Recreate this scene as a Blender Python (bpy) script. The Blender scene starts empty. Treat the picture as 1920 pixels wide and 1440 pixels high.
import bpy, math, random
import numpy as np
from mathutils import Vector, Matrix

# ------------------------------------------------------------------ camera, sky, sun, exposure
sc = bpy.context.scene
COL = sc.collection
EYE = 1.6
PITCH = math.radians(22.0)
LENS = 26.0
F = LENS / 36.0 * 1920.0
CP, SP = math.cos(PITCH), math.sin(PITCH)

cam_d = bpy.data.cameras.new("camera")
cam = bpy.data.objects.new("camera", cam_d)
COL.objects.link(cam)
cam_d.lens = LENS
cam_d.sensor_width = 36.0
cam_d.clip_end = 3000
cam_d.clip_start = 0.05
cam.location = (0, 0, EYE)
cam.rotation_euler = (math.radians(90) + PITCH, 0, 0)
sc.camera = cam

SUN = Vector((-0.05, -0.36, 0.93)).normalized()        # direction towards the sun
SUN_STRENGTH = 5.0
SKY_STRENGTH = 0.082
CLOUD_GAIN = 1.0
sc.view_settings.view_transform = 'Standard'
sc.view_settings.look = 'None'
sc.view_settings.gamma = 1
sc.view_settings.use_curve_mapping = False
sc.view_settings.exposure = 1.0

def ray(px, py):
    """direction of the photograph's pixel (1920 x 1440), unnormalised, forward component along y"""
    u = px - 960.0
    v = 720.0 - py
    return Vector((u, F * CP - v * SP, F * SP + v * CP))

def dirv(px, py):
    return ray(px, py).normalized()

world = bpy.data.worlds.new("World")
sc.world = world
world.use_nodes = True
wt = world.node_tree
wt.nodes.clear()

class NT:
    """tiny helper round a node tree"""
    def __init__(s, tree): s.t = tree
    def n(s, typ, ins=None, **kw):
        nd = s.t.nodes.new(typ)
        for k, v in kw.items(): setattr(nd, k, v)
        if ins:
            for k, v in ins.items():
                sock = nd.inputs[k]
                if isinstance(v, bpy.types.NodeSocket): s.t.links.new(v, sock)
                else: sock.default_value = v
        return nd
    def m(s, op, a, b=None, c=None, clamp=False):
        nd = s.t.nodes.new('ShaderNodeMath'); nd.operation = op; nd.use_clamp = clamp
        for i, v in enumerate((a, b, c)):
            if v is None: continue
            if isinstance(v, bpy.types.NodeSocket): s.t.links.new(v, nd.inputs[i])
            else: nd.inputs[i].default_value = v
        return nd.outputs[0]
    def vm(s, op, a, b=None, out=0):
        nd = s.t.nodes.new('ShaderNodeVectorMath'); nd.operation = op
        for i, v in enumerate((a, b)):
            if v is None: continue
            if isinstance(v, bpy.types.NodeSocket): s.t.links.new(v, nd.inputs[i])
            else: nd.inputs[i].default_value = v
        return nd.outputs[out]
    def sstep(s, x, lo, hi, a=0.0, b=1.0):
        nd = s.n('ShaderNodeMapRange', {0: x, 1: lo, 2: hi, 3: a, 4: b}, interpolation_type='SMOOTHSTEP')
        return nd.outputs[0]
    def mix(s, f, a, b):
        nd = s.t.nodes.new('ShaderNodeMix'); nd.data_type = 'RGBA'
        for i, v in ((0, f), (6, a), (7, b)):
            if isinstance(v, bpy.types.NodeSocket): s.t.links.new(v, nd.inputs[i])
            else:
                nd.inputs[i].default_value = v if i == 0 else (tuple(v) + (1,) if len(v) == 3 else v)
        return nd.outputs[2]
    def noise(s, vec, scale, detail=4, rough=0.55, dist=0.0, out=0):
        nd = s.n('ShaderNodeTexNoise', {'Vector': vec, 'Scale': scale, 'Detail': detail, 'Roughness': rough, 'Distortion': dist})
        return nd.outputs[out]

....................

PROBLEM DESCRIPTION: Reproduce the full listing exactly.

COMPLETED TASK:
Recreate this scene as a Blender Python (bpy) script. The Blender scene starts empty. Treat the picture as 1920 pixels wide and 1440 pixels high.
import bpy, math, random
import numpy as np
from mathutils import Vector, Matrix

# ------------------------------------------------------------------ camera, sky, sun, exposure
sc = bpy.context.scene
COL = sc.collection
EYE = 1.6
PITCH = math.radians(22.0)
LENS = 26.0
F = LENS / 36.0 * 1920.0
CP, SP = math.cos(PITCH), math.sin(PITCH)

cam_d = bpy.data.cameras.new("camera")
cam = bpy.data.objects.new("camera", cam_d)
COL.objects.link(cam)
cam_d.lens = LENS
cam_d.sensor_width = 36.0
cam_d.clip_end = 3000
cam_d.clip_start = 0.05
cam.location = (0, 0, EYE)
cam.rotation_euler = (math.radians(90) + PITCH, 0, 0)
sc.camera = cam

SUN = Vector((-0.05, -0.36, 0.93)).normalized()        # direction towards the sun
SUN_STRENGTH = 5.0
SKY_STRENGTH = 0.082
CLOUD_GAIN = 1.0
sc.view_settings.view_transform = 'Standard'
sc.view_settings.look = 'None'
sc.view_settings.gamma = 1
sc.view_settings.use_curve_mapping = False
sc.view_settings.exposure = 1.0

def ray(px, py):
    """direction of the photograph's pixel (1920 x 1440), unnormalised, forward component along y"""
    u = px - 960.0
    v = 720.0 - py
    return Vector((u, F * CP - v * SP, F * SP + v * CP))

def dirv(px, py):
    return ray(px, py).normalized()

world = bpy.data.worlds.new("World")
sc.world = world
world.use_nodes = True
wt = world.node_tree
wt.nodes.clear()

class NT:
    """tiny helper round a node tree"""
    def __init__(s, tree): s.t = tree
    def n(s, typ, ins=None, **kw):
        nd = s.t.nodes.new(typ)
        for k, v in kw.items(): setattr(nd, k, v)
        if ins:
            for k, v in ins.items():
                sock = nd.inputs[k]
                if isinstance(v, bpy.types.NodeSocket): s.t.links.new(v, sock)
                else: sock.default_value = v
        return nd
    def m(s, op, a, b=None, c=None, clamp=False):
        nd = s.t.nodes.new('ShaderNodeMath'); nd.operation = op; nd.use_clamp = clamp
        for i, v in enumerate((a, b, c)):
            if v is None: continue
            if isinstance(v, bpy.types.NodeSocket): s.t.links.new(v, nd.inputs[i])
            else: nd.inputs[i].default_value = v
        return nd.outputs[0]
    def vm(s, op, a, b=None, out=0):
        nd = s.t.nodes.new('ShaderNodeVectorMath'); nd.operation = op
        for i, v in enumerate((a, b)):
            if v is None: continue
            if isinstance(v, bpy.types.NodeSocket): s.t.links.new(v, nd.inputs[i])
            else: nd.inputs[i].default_value = v
        return nd.outputs[out]
    def sstep(s, x, lo, hi, a=0.0, b=1.0):
        nd = s.n('ShaderNodeMapRange', {0: x, 1: lo, 2: hi, 3: a, 4: b}, interpolation_type='SMOOTHSTEP')
        return nd.outputs[0]
    def mix(s, f, a, b):
        nd = s.t.nodes.new('ShaderNodeMix'); nd.data_type = 'RGBA'
        for i, v in ((0, f), (6, a), (7, b)):
            if isinstance(v, bpy.types.NodeSocket): s.t.links.new(v, nd.inputs[i])
            else:
                nd.inputs[i].default_value = v if i == 0 else (tuple(v) + (1,) if len(v) == 3 else v)
        return nd.outputs[2]
    def noise(s, vec, scale, detail=4, rough=0.55, dist=0.0, out=0):
        nd = s.n('ShaderNodeTexNoise', {'Vector': vec, 'Scale': scale, 'Detail': detail, 'Roughness': rough, 'Distortion': dist})
        return nd.outputs[out]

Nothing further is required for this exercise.